Rob Kernachan has been capturing the essence of issues in the Cowichan Valley and beyond for a quarter century
33969ladysmith06-KernachanCartooned
Tooning 25 years

Chronicle cartoonist Rob Kernachan has been capturing the essence of issues in the Cowichan Valley and beyond for a quarter century, and as far as he’s concerned, he’ll be at it another 25 years if he doesn’t lose his grip before then.

Home is Saltair, and he’s lived and worked in the region all his life; and as far back as he can remember, Kernachan has loved drawing and painting.

His tooning appeared in the Newsleader Pictorial; he’s done cartoons for the newsletter at the lumber mill where he works; but most consistently his drawings have appeared on the editorial page of the Chronicle.

I sat down with Rob recently to talk about the agony and ecstacy of cartooning: the agony of sometimes being stuck for an idea when deadline day is looming; the ecstasy of nailing a topic so that people get a laugh out of your art, or maybe wax outraged enough to write a blistering letter to the editor, or (less likely) are  piqued into sending a thank you for your unique point of view.

Asked to see his studio, Rob showed me his high tech, portable tablet – a clip board with a sheaf of letter sized paper clamped onto it. His art space was not in a state for entertaining nosy journalists.

Cartoonists have a different perspective than ordinary folk, and their art allows them to raise things that can’t be easily broached in the black and white of printers’ ink.

“I always have at least two meanings to a cartoon,” Rob said. There’s the obvious jab that viewers respond to, sometimes viscerally; then there’s the alternative interpretations, that give people pause on second glance.

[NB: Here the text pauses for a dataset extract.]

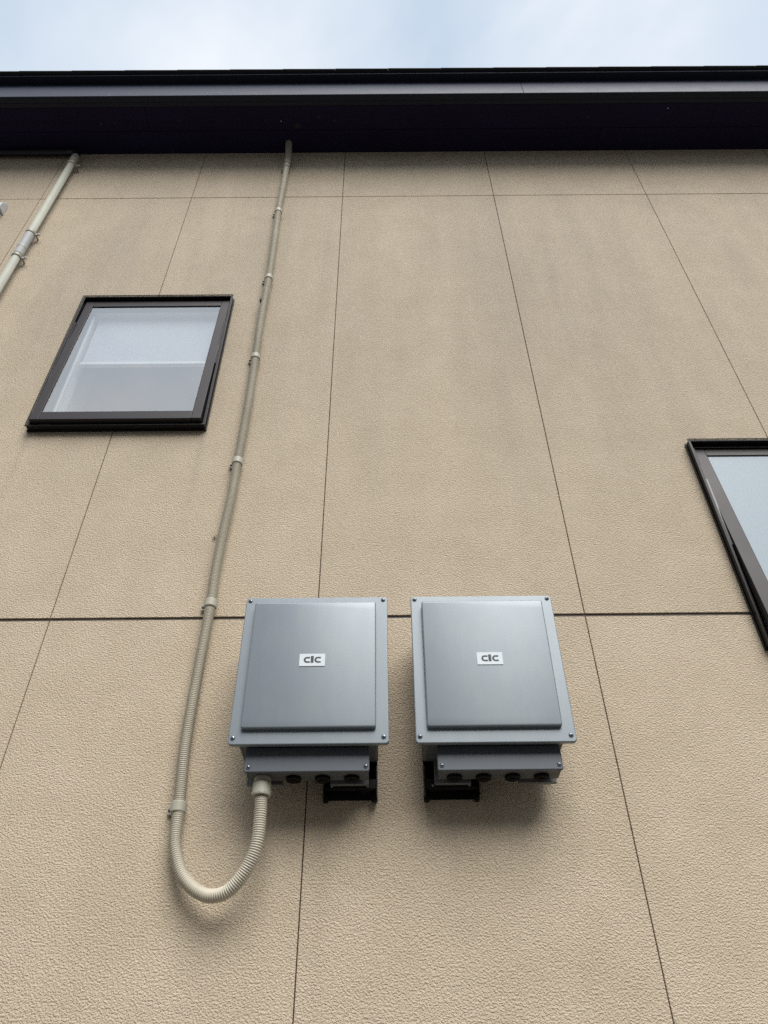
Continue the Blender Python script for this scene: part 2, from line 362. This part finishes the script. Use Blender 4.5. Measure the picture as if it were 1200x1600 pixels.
# windows ------------------------------------------------------------
def bar_frame(mb, x0, x1, y0, y1, z0, z1, w, wt=None, wb=None):
    wt = wt or w; wb = wb or w
    mb.box(x0, x0+w, y0, y1, z0, z1); mb.box(x1-w, x1, y0, y1, z0, z1)
    mb.box(x0+w, x1-w, y0, y1, z1-wt, z1); mb.box(x0+w, x1-w, y0, y1, z0, z0+wb)
def window(w, label, ang, frosted, hy=.020, sw=.039):
    x0, x1, z0, z1 = w
    f = MB(); bar_frame(f, x0, x1, -.034, .012, z0, z1, .0085)
    win = f.build('window', M_ALU_D, house, bevel=.0015, label=label)
    f = MB(); bar_frame(f, x0-.005, x1+.005, -.010, -.002, z0-.005, z1+.005, .0048); f.build('outer_flange', M_ALU_D, win, bevel=.001)
    f = MB(); bar_frame(f, x0+.009, x1-.009, -.012, .11, z0+.009, z1-.009, .016); f.build('inner_frame', M_ALU_D, win, bevel=.001)
    f = MB(); bar_frame(f, x0-.004, x1+.004, -.0385, -.0345, z0-.004, z1+.004, .0045); f.build('frame_lip', M_ALU_D, win, bevel=.001)
    # sash hung at the top, its foot pushed outwards
    a, b, c, d_ = x0+.014, x1-.014, z0+.014, z1-.020
    T = Matrix.Translation((0, hy-.012, d_)) @ Matrix.Rotation(R(-ang), 4, 'X') @ Matrix.Translation((0, .012, -d_))
    st, sb = .046, .050
    for xa, xb in ((a, a+sw), (b-sw, b)): MB().box(xa, xb, -.036, -.006, c, d_).build('stile', M_ALU, win, bevel=.0015, tilt=T)
    MB().box(a+sw+.0008, b-sw-.0008, -.0355, -.006, d_-st, d_).build('top_rail', M_ALU, win, bevel=.0015, tilt=T)
    MB().box(a+sw+.0008, b-sw-.0008, -.0355, -.006, c, c+sb).build('bottom_rail', M_ALU, win, bevel=.0015, tilt=T)
    gk = MB(); bar_frame(gk, a+sw-.001, b-sw+.001, -.0325, -.004, c+sb-.001, d_-st+.001, .0040); gk.build('gasket', M_ALU_D, win, tilt=T)
    MB().box(a+sw, b-sw, -.0305, -.0285, c+sb, d_-st, None).build('pane', M_FROST if frosted else M_GLASS, win, tilt=T)
    # white inner frame, reveal and the room behind
    f = MB(); bar_frame(f, x0+.0255, x1-.0255, .0165 if not frosted else .030, .024 if not frosted else .036, z0+.0255, z1-.0255, .026); f.build('weather_stop', M_ALU_D, win, bevel=.001)
    rv = MB(); bar_frame(rv, x0+.026, x1-.026, .0245 if not frosted else .0365, .10, z0+.026, z1-.026, .034); rv.build('vinyl_liner', M_WHITE, win, bevel=.002)
    rv = MB(); bar_frame(rv, x0+.012, x1-.012, .1205, .26, z0+.012, z1-.012, .024); rv.build('reveal', M_REVEAL, win)
    rm = MB(); rm.bm.free(); rm.bm = bmesh.new(); X0, X1, Z0, Z1, Y0, Y1 = x0-1.0, x1+1.0, z0-1.2, z1+.35, .262, 2.8
    q = [((X0, Y1, Z0), (X1, Y1, Z0), (X1, Y1, Z1), (X0, Y1, Z1)), ((X0, Y0, Z0), (X0, Y1, Z0), (X0, Y1, Z1), (X0, Y0, Z1)), ((X1, Y0, Z0), (X1, Y1, Z0), (X1, Y1, Z1), (X1, Y0, Z1)),
         ((X0, Y0, Z1), (X1, Y0, Z1), (X1, Y1, Z1), (X0, Y1, Z1)), ((X0, Y0, Z0), (X1, Y0, Z0), (X1, Y1, Z0), (X0, Y1, Z0))]
    for f4 in q: rm.bm.faces.new([rm.bm.verts.new(v) for v in f4])
    rm.build('room_lining', M_ROOM, win)
    wallr = MB(); HX = [X0, x0+.013, x1-.013, X1]; HZ = [Z0, z0+.013, z1-.013, Z1]
    wallr.cells(HX, HZ, .2615, .27, [(x0+.013, x1-.013, z0+.013, z1-.013)]); wallr.build('room_front_wall', M_ROOM, win)
    for xx in (x0+.0095, x1-.0175):
        MB().box(xx, xx+.008, -.031 if frosted else -.033, -.018, z0+.42, z1-.22).build('stay_arm', M_PLATE if frosted else M_ALU_D, win, bevel=.001)
    return win, T, (a, b, c, d_)
wl, T, (a, b, c, d_) = window(WL, 'small clear glazed window left of the conduit, half covered by a white blind', 2.5, False)
zb = 1.467
MB().box(WL[0]+.077, WL[1]-.077, .045, .047, zb, WL[3]-.077).build('blind', M_BLIND, wl)
MB().box(WL[0]+.0765, WL[1]-.0765, .030, .052, zb-.020, zb-.0005).build('blind_rail', M_RAIL, wl, bevel=.003)
MB().rbox(-.848, -.832, .0, .014, 0.975, 1.075, .006).build('window_handle', M_WHITE, wl, bevel=.002)
MB().box(WL[0]+.05, WL[0]+.10, -.030, -.020, WL[2]+.0095, WL[2]+.016).build('drain_cap', M_PLATE, wl, bevel=.001)
window(WR, 'frosted window at the right edge with its sash pushed slightly open', 4.4, True, .032, .052)

# ---------------------------------------------------------------- power conditioner boxes
def conditioner(x0, side, label):
    t = thing('power_conditioner', label, 'electrical box', 'grey power conditioner boxes on the wall')
    W = .445; zt, zb = -.052, -.5435; x1 = x0+W; yf = -.19
    MB().rbox(x0, x1, yf, yf+.014, zb, zt, .010).build('cover_plate', M_BOX, t, bevel=.0028, seg=3)
    rp_ = MB().rbox(x0+.033, x1-.036, yf-.0165, yf+.004, zb+.042, zt-.033, .007); za, zc = zb+.042, zt-.033
    for i in range(1, 14):
        g_ = rp_.bm.verts[:] + rp_.bm.edges[:] + rp_.bm.faces[:]
        bmesh.ops.bisect_plane(rp_.bm, geom=g_, plane_co=(0, 0, za+(zc-za)*i/14), plane_no=(0, 0, 1))
    for v in rp_.bm.verts:
        if v.co.y < yf-.01: v.co.y += .0085*((zc-v.co.z)/(zc-za))**2 - .0060
    rp_.build('raised_panel', M_BOX, t, bevel=.004, seg=3)
    for q in t.children[-1].data.polygons: q.use_smooth = abs(q.normal.y) > .9
    bx0, bx1 = x0+.026, x1-.031
    MB().rbox(bx0, bx1, yf+.0142, -.05, zb+.0085, zt-.02, .006).build('body', M_BOXB, t, bevel=.002)
    for sx, sz in ((x0+.0125, zt-.0125), (x1-.0135, zt-.0125), (x0+.0125, zb+.0195), (x1-.0145, zb+.0195)):
        s_ = MB().dome((sx, yf, sz), .0072, .0045).build('screw', M_STEEL, t, smooth=True)
        q = MB(); q.box(sx-.0026, sx+.0026, yf-.0052, yf-.0040, sz-.0007, sz+.0007); q.box(sx-.0007, sx+.0007, yf-.0053, yf-.0040, sz-.0026, sz+.0026); q.build('cross_slot', M_BLACK, s_)
    # terminal box below
    tx0 = x0+(.0588 if side > 0 else .0465); tx1 = tx0+.344; tz0 = -.607; ty = -.156
    cv = MB().rbox(tx0, tx1, ty, ty+.010, tz0, -.5362, .006).build('terminal_cover', M_BOXT, t, bevel=.0028, seg=3)
    MB().box(tx0+.004, tx1-.003, ty+.0102, -.085, tz0+.004, -.5360).build('terminal_box', M_BOXB, t, bevel=.0015)
    for sx in (tx0+.012, tx1-.010):
        s_ = MB().dome((sx, ty, tz0+.0145), .0066, .0045).build('screw', M_STEEL, t, smooth=True)
        sz = tz0+.0145; q = MB(); q.box(sx-.0022, sx+.0022, ty-.0052, ty-.0040, sz-.0006, sz+.0006); q.box(sx-.0006, sx+.0006, ty-.0053, ty-.0040, sz-.0022, sz+.0022); q.build('cross_slot', M_BLACK, s_)
        MB().tube([(sx, ty+.018, tz0+.003), (sx, ty+.018, tz0+.0055)], .0022, 8).build('rivet', M_BLACK, t)
    for i in range(4):
        if side < 0 and i == 0: continue
        hx = tx0+(.0485 if side > 0 else .052)+.0808*i
        q = MB().tube([(hx, -.106, tz0-.006), (hx, -.106, tz0-.004), (hx, -.106, tz0+.006)], [.0175, .0215, .0215], 24).build('cable_plug', M_RUBBER, t, bevel=.001)
        MB().tube([(hx, -.106, tz0-.009), (hx, -.106, tz0-.0045)], .010, 16).build('plug_nipple', M_RUBBER, q, bevel=.001)
    for a_, b_ in ((tx0-.004, tx0+.098), (tx1-.112, tx1-.004)):
        MB().box(a_, b_, -.064, -.0505, -.6055, -.50).build('mounting_plate', M_PLATE, t, bevel=.001)
    # black wall bracket on the side facing the neighbour
    bxa, bxb = (x1-.187, x1-.034) if side < 0 else (x0+.026, x0+.182)
    MB().box(bxa+.004, bxb-.004, -.0048, -.0012, -.628, -.16).build('wall_plate', M_BLACK, t)
    for xx in (bxa, bxb-.004):
        pts = [(-.0015, -.632), (-.050, -.632), (-.050, -.56), (-.046, -.545), (-.036, -.537), (-.0495, -.530), (-.0495, -.16), (-.0015, -.16)]
        m_ = MB(); A = [m_.bm.verts.new((xx, y, z)) for y, z in pts]; B = [m_.bm.verts.new((xx+.004, y, z)) for y, z in pts]
        m_.bm.faces.new(A); m_.bm.faces.new(B[::-1]); n = len(pts)
        for i in range(n): m_.bm.faces.new([A[i], A[(i+1) % n], B[(i+1) % n], B[i]])
        m_.build('bracket_arm', M_BLACK, t, bevel=.0006, seg=1)
    for xx in (bxa+.006, bxb-.008):
        MB().tube([(xx, -.020, -.640), (xx, -.020, -.622)], .0085, 12).build('bracket_foot', M_BLACK, t, bevel=.001)
    MB().box(bxa+.0045, bxb-.0045, -.048, -.030, -.612, -.585).build('cross_bar', M_BLACK, t, bevel=.001)
    for xx in (bxa+.024, bxb-.028):
        MB().dome((xx, -.048, -.604), .0045, .003, 10, 3).build('bracket_bolt', M_PLATE, t, smooth=True)
    # label with the lettering
    yl = yf-.0212; cx = x0+W/2-.002+(.001 if side < 0 else .006); cz = -.2915
    lb = MB().box(cx-.0378, cx+.0378, yl-.0006, yl+.003, cz-.0205, cz+.0205).build('label', M_LABEL, t)
    def cee(ox):
        ow, oh, th = .0192, .0196, .0049; pts = []
        r = oh/2
        pts.append((ox+ow, cz+oh/2))
        for i in range(9):
            a = R(90+180*i/8); pts.append((ox+r+r*math.cos(a)*.95, cz+oh/2*math.sin(a)))
        pts.append((ox+ow, cz-oh/2)); pts.append((ox+ow, cz-oh/2+th))
        for i in range(9):
            a = R(270-180*i/8); pts.append((ox+r+(r-th-.001)*math.cos(a)*.95, cz+(oh/2-th)*math.sin(a)))
        pts.append((ox+ow, cz+oh/2-th)); return pts
    le = MB()
    for ox in (cx-.0256, cx+.0062):
        pts = cee(ox); n = len(pts)//2; A = pts[:n+0]; B = pts[n:][::-1]
        va = [le.bm.verts.new((x, yl-.0011, z)) for x, z in A]; vb = [le.bm.verts.new((x, yl-.0011, z)) for x, z in B]
        for i in range(n-1): le.bm.faces.new([va[i], va[i+1], vb[i+1], vb[i]])
    le.box(cx-.0042, cx+.0042, yl-.0012, yl-.0005, cz-.0098, cz+.0128)
    le.build('lettering', M_INK, lb)
    return t
conditioner(-.207, -1, 'grey power conditioner box on the left, with the beige conduit entering its underside')
conditioner(.3115, 1, 'grey power conditioner box on the right, without any conduit attached')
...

The first Kernachan appeared in the Chronicle July 16, 1991. “I submitted five cartoons to be used over a trial period,” he said, recalling the original of originals 1,300 weeks later.

Along the way Kernachan has earned kudos, jeers and one law suit (which was abandoned) – all of which suits him just fine. “It’s all about waking people up,” he said, adding that he doesn’t much mind if they wake up snarly or with a smile.

Official recognition wasn’t long coming for Rob. After finishing second at the BC & Yukon Newspaper Association awards in 1992, he achieved the pinnacle of success the year after with his cartoon lampooning tree-spiking (below), a favoured tactic of extreme opponents to B.C. forestry practices during the ‘war in the woods’ era.